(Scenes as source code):

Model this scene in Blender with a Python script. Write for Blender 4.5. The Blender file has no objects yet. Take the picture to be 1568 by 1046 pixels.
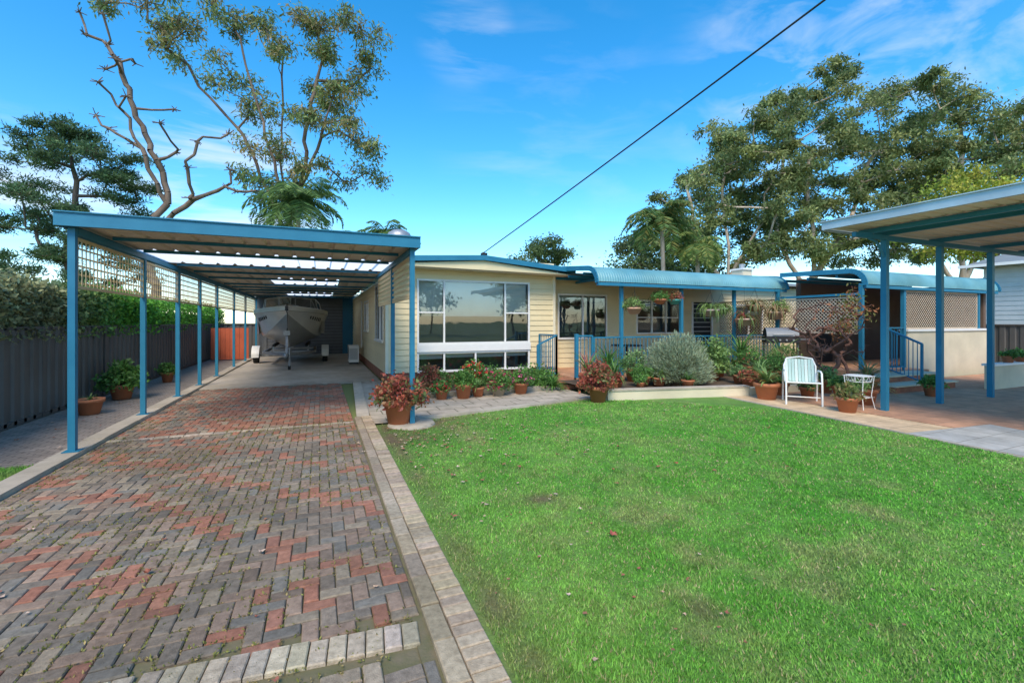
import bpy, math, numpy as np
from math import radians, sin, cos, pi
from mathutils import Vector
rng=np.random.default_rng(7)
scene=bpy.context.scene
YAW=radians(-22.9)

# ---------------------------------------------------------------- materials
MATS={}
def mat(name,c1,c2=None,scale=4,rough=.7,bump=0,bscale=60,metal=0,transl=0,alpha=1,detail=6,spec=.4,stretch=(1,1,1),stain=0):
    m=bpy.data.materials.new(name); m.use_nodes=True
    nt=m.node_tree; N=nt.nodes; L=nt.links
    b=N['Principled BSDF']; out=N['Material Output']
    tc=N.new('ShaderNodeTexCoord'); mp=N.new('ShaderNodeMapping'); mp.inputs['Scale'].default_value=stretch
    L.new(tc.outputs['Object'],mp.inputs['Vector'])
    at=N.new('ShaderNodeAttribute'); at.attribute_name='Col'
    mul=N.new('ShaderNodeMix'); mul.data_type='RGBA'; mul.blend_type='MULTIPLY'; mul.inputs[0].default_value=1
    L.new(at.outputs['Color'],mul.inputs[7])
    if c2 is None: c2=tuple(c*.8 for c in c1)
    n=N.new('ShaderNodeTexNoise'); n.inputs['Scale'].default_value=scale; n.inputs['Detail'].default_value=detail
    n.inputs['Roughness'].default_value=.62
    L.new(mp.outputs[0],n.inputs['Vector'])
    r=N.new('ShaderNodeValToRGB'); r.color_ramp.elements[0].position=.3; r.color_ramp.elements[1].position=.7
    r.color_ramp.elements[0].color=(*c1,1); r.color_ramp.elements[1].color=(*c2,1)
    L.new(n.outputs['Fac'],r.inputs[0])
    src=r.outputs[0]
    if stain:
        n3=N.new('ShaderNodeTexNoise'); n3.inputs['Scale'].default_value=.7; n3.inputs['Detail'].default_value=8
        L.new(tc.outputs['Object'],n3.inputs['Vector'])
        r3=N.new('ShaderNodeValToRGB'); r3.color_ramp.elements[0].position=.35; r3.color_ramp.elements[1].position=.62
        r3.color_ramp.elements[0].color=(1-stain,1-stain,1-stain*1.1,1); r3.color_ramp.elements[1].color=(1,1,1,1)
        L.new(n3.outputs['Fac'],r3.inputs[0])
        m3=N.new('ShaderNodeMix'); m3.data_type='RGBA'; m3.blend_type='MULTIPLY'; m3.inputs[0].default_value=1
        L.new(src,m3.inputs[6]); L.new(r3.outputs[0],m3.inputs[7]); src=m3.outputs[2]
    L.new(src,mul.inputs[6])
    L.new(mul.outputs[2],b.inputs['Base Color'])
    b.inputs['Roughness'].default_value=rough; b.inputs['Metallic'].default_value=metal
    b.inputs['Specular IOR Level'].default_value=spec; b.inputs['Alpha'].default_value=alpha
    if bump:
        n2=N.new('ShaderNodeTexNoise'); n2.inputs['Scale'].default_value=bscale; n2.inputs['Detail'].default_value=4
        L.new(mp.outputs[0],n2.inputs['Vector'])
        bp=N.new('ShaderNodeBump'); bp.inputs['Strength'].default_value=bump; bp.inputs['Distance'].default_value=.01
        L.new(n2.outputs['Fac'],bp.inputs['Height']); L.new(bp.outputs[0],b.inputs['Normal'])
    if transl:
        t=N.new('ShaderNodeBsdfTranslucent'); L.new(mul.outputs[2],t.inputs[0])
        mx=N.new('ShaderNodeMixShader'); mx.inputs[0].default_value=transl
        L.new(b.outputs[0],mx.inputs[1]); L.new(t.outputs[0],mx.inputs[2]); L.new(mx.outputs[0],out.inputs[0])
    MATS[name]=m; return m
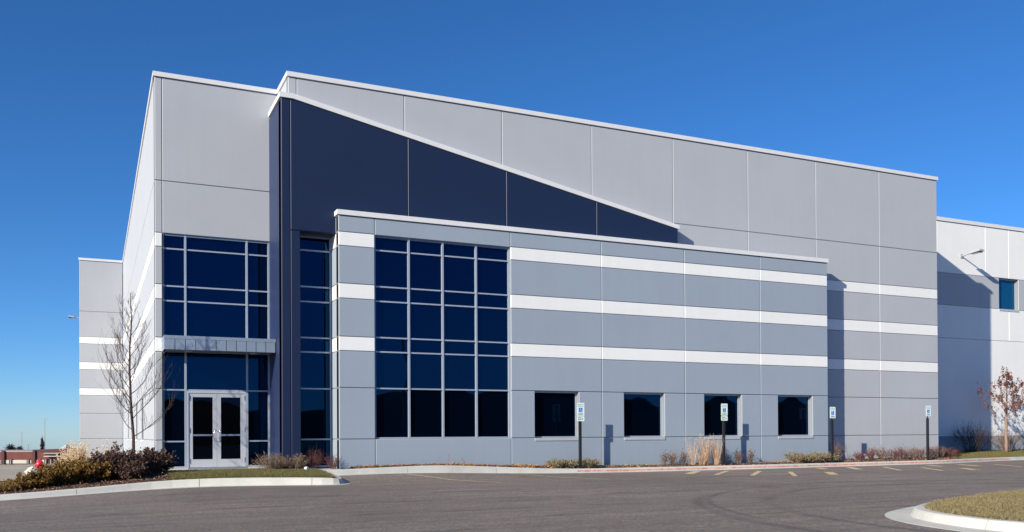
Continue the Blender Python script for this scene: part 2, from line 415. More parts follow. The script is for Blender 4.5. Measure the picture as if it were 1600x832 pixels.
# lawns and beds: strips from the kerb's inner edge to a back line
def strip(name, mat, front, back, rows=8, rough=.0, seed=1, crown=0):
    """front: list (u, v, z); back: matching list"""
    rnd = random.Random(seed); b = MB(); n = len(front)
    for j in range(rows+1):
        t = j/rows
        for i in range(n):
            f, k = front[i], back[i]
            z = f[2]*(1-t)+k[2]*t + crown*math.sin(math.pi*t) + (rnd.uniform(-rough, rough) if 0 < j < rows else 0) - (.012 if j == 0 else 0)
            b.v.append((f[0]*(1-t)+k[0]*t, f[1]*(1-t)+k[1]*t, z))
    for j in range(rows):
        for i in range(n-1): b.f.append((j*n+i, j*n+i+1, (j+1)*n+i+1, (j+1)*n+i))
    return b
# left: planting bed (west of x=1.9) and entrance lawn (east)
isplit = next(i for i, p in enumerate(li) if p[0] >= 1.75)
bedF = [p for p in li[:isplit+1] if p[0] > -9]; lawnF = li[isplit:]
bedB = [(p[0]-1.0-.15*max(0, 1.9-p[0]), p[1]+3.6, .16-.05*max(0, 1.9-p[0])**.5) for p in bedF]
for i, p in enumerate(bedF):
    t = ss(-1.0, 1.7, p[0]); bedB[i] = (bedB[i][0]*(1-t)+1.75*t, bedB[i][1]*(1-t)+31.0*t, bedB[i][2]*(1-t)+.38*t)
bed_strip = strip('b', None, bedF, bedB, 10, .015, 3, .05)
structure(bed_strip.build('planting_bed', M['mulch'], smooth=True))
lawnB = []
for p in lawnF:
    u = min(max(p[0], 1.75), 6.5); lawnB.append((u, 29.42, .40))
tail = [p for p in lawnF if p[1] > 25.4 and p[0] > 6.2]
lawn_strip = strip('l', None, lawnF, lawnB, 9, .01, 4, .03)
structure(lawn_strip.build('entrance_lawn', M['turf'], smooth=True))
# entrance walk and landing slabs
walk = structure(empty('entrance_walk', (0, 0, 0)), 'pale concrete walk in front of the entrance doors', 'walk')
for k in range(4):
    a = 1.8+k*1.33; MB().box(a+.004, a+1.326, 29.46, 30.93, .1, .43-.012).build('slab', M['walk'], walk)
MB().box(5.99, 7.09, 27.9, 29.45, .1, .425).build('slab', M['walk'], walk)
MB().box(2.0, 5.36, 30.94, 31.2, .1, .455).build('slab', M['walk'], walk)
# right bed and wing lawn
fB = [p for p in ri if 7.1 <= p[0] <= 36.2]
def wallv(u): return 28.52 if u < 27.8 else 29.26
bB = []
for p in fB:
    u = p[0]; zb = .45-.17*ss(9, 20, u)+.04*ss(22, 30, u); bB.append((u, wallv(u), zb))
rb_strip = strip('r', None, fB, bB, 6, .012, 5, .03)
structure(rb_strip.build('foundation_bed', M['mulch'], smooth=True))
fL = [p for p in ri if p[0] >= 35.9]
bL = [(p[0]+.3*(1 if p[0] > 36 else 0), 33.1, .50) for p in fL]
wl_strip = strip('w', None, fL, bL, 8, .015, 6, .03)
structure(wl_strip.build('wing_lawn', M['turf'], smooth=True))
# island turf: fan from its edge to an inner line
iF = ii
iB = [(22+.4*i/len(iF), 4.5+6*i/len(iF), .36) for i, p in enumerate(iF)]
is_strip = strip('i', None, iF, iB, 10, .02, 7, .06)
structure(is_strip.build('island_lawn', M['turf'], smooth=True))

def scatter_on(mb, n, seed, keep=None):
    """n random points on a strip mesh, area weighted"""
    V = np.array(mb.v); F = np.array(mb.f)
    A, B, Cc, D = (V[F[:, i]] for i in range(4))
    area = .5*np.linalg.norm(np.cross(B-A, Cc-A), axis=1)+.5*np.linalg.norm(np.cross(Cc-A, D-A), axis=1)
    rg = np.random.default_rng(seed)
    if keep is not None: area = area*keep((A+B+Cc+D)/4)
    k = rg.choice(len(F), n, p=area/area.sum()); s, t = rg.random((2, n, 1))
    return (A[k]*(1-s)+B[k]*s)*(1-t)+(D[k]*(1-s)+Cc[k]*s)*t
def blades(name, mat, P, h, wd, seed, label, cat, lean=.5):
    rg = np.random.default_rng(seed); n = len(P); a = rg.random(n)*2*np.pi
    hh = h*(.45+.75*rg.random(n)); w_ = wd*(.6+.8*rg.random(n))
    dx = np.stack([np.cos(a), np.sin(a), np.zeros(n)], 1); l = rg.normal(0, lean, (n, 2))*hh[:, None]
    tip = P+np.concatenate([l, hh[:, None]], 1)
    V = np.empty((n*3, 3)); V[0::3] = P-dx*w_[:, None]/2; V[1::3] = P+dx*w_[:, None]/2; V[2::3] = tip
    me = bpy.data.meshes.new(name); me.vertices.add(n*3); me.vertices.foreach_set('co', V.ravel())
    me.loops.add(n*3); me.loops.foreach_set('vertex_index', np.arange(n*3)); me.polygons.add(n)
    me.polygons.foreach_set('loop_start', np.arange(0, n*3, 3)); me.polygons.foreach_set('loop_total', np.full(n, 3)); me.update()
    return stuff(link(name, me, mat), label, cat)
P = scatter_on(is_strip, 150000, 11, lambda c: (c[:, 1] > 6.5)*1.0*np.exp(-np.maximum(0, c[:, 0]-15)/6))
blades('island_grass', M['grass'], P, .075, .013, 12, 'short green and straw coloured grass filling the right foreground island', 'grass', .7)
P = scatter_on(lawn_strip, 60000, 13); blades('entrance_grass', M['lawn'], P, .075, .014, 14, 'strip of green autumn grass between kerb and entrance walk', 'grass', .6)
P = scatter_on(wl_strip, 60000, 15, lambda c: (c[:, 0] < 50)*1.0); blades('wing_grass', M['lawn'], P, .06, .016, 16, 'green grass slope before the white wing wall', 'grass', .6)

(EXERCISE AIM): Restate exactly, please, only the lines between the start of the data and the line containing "YAW=radians(-22.9)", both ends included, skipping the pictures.

(SOLUTION FOR THIS TASK):
Model this scene in Blender with a Python script. Write for Blender 4.5. The Blender file has no objects yet. Take the picture to be 1568 by 1046 pixels.
import bpy, math, numpy as np
from math import radians, sin, cos, pi
from mathutils import Vector
rng=np.random.default_rng(7)
scene=bpy.context.scene
YAW=radians(-22.9)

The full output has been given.